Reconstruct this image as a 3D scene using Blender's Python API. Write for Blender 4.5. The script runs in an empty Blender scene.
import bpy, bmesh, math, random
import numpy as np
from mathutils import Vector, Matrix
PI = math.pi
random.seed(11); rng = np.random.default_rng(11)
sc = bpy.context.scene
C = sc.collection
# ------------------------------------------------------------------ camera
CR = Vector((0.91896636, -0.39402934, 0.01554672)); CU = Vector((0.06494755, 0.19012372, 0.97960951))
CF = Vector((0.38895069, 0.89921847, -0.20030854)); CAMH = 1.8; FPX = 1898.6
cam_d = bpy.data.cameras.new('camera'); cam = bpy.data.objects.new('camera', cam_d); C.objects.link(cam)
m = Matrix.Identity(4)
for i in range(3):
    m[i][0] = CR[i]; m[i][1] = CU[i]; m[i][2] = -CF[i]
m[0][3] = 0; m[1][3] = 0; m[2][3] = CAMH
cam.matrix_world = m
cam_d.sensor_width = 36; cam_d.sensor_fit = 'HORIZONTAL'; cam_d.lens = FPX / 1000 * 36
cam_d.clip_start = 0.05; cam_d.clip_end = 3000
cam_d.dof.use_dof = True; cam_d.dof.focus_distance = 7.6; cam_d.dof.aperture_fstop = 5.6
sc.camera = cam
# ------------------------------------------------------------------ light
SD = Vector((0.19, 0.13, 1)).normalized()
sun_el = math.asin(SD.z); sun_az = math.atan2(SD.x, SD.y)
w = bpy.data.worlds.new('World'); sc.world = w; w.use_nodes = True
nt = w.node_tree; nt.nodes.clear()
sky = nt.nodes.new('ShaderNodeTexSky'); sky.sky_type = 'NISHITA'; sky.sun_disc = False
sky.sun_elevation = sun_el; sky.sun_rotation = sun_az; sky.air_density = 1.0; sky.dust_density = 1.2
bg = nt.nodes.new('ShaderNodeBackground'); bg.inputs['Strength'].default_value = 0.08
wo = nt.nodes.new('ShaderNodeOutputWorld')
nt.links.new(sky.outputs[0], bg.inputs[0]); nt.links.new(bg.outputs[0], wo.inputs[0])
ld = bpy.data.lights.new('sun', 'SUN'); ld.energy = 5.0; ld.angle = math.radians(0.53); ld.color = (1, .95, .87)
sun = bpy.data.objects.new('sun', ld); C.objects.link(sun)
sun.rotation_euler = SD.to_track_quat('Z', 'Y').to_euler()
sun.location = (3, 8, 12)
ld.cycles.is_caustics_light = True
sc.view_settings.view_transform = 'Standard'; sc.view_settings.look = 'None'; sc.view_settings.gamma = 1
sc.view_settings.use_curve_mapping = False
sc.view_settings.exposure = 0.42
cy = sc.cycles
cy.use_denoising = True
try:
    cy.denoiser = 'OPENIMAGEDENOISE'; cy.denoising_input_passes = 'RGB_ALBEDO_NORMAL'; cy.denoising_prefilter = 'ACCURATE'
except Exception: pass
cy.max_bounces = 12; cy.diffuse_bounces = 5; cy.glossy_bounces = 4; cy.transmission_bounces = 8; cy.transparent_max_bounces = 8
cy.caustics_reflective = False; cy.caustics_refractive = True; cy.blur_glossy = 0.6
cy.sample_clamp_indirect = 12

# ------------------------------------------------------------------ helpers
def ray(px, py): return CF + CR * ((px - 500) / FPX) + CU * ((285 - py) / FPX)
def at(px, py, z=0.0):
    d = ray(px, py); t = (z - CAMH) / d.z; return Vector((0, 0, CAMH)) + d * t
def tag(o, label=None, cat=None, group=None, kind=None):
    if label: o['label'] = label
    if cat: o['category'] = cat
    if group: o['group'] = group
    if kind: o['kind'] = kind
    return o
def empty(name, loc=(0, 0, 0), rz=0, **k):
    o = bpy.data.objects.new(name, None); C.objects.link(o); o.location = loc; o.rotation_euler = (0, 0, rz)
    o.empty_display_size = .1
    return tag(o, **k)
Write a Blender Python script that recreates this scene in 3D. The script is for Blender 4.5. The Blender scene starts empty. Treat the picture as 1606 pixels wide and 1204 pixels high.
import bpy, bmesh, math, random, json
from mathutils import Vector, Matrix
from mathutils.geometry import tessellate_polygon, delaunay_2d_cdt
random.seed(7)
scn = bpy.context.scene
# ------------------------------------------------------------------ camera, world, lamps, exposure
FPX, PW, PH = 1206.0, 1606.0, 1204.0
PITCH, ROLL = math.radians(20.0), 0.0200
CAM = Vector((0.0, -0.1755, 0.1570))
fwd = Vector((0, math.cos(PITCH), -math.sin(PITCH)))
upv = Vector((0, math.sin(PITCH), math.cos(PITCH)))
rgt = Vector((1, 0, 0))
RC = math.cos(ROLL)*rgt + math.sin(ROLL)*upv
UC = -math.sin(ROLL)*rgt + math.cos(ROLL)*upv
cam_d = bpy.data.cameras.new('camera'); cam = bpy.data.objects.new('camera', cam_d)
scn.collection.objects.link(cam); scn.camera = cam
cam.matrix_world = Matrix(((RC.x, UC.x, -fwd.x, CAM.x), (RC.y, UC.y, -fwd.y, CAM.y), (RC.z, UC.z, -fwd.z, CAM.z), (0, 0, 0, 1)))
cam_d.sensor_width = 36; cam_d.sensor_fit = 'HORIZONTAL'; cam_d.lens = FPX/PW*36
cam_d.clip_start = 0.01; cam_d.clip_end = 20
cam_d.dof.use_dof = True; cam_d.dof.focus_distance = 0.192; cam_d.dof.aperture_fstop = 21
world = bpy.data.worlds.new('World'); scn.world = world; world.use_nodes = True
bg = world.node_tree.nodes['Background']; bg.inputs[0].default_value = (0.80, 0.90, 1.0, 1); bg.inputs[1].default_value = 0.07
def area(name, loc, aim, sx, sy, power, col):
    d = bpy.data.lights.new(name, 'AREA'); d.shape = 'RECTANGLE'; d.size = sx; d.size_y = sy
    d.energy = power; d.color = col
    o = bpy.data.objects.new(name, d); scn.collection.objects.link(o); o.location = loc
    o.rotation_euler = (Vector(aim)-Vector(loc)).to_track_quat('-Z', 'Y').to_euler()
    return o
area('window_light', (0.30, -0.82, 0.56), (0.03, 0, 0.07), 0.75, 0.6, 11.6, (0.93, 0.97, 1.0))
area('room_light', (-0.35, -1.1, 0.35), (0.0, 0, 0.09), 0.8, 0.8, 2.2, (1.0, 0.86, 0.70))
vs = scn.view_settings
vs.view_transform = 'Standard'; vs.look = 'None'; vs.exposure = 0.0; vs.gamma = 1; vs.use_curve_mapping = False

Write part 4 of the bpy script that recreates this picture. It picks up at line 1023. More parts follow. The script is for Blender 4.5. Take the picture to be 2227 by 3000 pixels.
────────
▶ **WHAT YOU ARE ASKED TO DO**
Repeat every entry word for word.

▶ **RESPONSE FOR THIS EXERCISE**
Reconstruct this image as a 3D scene using Blender's Python API. Write for Blender 4.5. The script runs in an empty Blender scene.
import bpy, bmesh, math, random
import numpy as np
from mathutils import Vector, Matrix
PI = math.pi
random.seed(11); rng = np.random.default_rng(11)
sc = bpy.context.scene
C = sc.collection
# ------------------------------------------------------------------ camera
CR = Vector((0.91896636, -0.39402934, 0.01554672)); CU = Vector((0.06494755, 0.19012372, 0.97960951))
CF = Vector((0.38895069, 0.89921847, -0.20030854)); CAMH = 1.8; FPX = 1898.6
cam_d = bpy.data.cameras.new('camera'); cam = bpy.data.objects.new('camera', cam_d); C.objects.link(cam)
m = Matrix.Identity(4)
for i in range(3):
    m[i][0] = CR[i]; m[i][1] = CU[i]; m[i][2] = -CF[i]
m[0][3] = 0; m[1][3] = 0; m[2][3] = CAMH
cam.matrix_world = m
cam_d.sensor_width = 36; cam_d.sensor_fit = 'HORIZONTAL'; cam_d.lens = FPX / 1000 * 36
cam_d.clip_start = 0.05; cam_d.clip_end = 3000
cam_d.dof.use_dof = True; cam_d.dof.focus_distance = 7.6; cam_d.dof.aperture_fstop = 5.6
sc.camera = cam
# ------------------------------------------------------------------ light
SD = Vector((0.19, 0.13, 1)).normalized()
sun_el = math.asin(SD.z); sun_az = math.atan2(SD.x, SD.y)
w = bpy.data.worlds.new('World'); sc.world = w; w.use_nodes = True
nt = w.node_tree; nt.nodes.clear()
sky = nt.nodes.new('ShaderNodeTexSky'); sky.sky_type = 'NISHITA'; sky.sun_disc = False
sky.sun_elevation = sun_el; sky.sun_rotation = sun_az; sky.air_density = 1.0; sky.dust_density = 1.2
bg = nt.nodes.new('ShaderNodeBackground'); bg.inputs['Strength'].default_value = 0.08
wo = nt.nodes.new('ShaderNodeOutputWorld')
nt.links.new(sky.outputs[0], bg.inputs[0]); nt.links.new(bg.outputs[0], wo.inputs[0])
ld = bpy.data.lights.new('sun', 'SUN'); ld.energy = 5.0; ld.angle = math.radians(0.53); ld.color = (1, .95, .87)
sun = bpy.data.objects.new('sun', ld); C.objects.link(sun)
sun.rotation_euler = SD.to_track_quat('Z', 'Y').to_euler()
sun.location = (3, 8, 12)
ld.cycles.is_caustics_light = True
sc.view_settings.view_transform = 'Standard'; sc.view_settings.look = 'None'; sc.view_settings.gamma = 1
sc.view_settings.use_curve_mapping = False
sc.view_settings.exposure = 0.42
cy = sc.cycles
cy.use_denoising = True
try:
    cy.denoiser = 'OPENIMAGEDENOISE'; cy.denoising_input_passes = 'RGB_ALBEDO_NORMAL'; cy.denoising_prefilter = 'ACCURATE'
except Exception: pass
cy.max_bounces = 12; cy.diffuse_bounces = 5; cy.glossy_bounces = 4; cy.transmission_bounces = 8; cy.transparent_max_bounces = 8
cy.caustics_reflective = False; cy.caustics_refractive = True; cy.blur_glossy = 0.6
cy.sample_clamp_indirect = 12

# ------------------------------------------------------------------ helpers
def ray(px, py): return CF + CR * ((px - 500) / FPX) + CU * ((285 - py) / FPX)
def at(px, py, z=0.0):
    d = ray(px, py); t = (z - CAMH) / d.z; return Vector((0, 0, CAMH)) + d * t
def tag(o, label=None, cat=None, group=None, kind=None):
    if label: o['label'] = label
    if cat: o['category'] = cat
    if group: o['group'] = group
    if kind: o['kind'] = kind
    return o
def empty(name, loc=(0, 0, 0), rz=0, **k):
    o = bpy.data.objects.new(name, None); C.objects.link(o); o.location = loc; o.rotation_euler = (0, 0, rz)
    o.empty_display_size = .1
    return tag(o, **k)
Write a Blender Python script that recreates this scene in 3D. The script is for Blender 4.5. The Blender scene starts empty. Treat the picture as 1606 pixels wide and 1204 pixels high.
import bpy, bmesh, math, random, json
from mathutils import Vector, Matrix
from mathutils.geometry import tessellate_polygon, delaunay_2d_cdt
random.seed(7)
scn = bpy.context.scene
# ------------------------------------------------------------------ camera, world, lamps, exposure
FPX, PW, PH = 1206.0, 1606.0, 1204.0
PITCH, ROLL = math.radians(20.0), 0.0200
CAM = Vector((0.0, -0.1755, 0.1570))
fwd = Vector((0, math.cos(PITCH), -math.sin(PITCH)))
upv = Vector((0, math.sin(PITCH), math.cos(PITCH)))
rgt = Vector((1, 0, 0))
RC = math.cos(ROLL)*rgt + math.sin(ROLL)*upv
UC = -math.sin(ROLL)*rgt + math.cos(ROLL)*upv
cam_d = bpy.data.cameras.new('camera'); cam = bpy.data.objects.new('camera', cam_d)
scn.collection.objects.link(cam); scn.camera = cam
cam.matrix_world = Matrix(((RC.x, UC.x, -fwd.x, CAM.x), (RC.y, UC.y, -fwd.y, CAM.y), (RC.z, UC.z, -fwd.z, CAM.z), (0, 0, 0, 1)))
cam_d.sensor_width = 36; cam_d.sensor_fit = 'HORIZONTAL'; cam_d.lens = FPX/PW*36
cam_d.clip_start = 0.01; cam_d.clip_end = 20
cam_d.dof.use_dof = True; cam_d.dof.focus_distance = 0.192; cam_d.dof.aperture_fstop = 21
world = bpy.data.worlds.new('World'); scn.world = world; world.use_nodes = True
bg = world.node_tree.nodes['Background']; bg.inputs[0].default_value = (0.80, 0.90, 1.0, 1); bg.inputs[1].default_value = 0.07
def area(name, loc, aim, sx, sy, power, col):
    d = bpy.data.lights.new(name, 'AREA'); d.shape = 'RECTANGLE'; d.size = sx; d.size_y = sy
    d.energy = power; d.color = col
    o = bpy.data.objects.new(name, d); scn.collection.objects.link(o); o.location = loc
    o.rotation_euler = (Vector(aim)-Vector(loc)).to_track_quat('-Z', 'Y').to_euler()
    return o
area('window_light', (0.30, -0.82, 0.56), (0.03, 0, 0.07), 0.75, 0.6, 11.6, (0.93, 0.97, 1.0))
area('room_light', (-0.35, -1.1, 0.35), (0.0, 0, 0.09), 0.8, 0.8, 2.2, (1.0, 0.86, 0.70))
vs = scn.view_settings
vs.view_transform = 'Standard'; vs.look = 'None'; vs.exposure = 0.0; vs.gamma = 1; vs.use_curve_mapping = False

Write part 4 of the bpy script that recreates this picture. It picks up at line 1023. More parts follow. The script is for Blender 4.5. Take the picture to be 2227 by 3000 pixels.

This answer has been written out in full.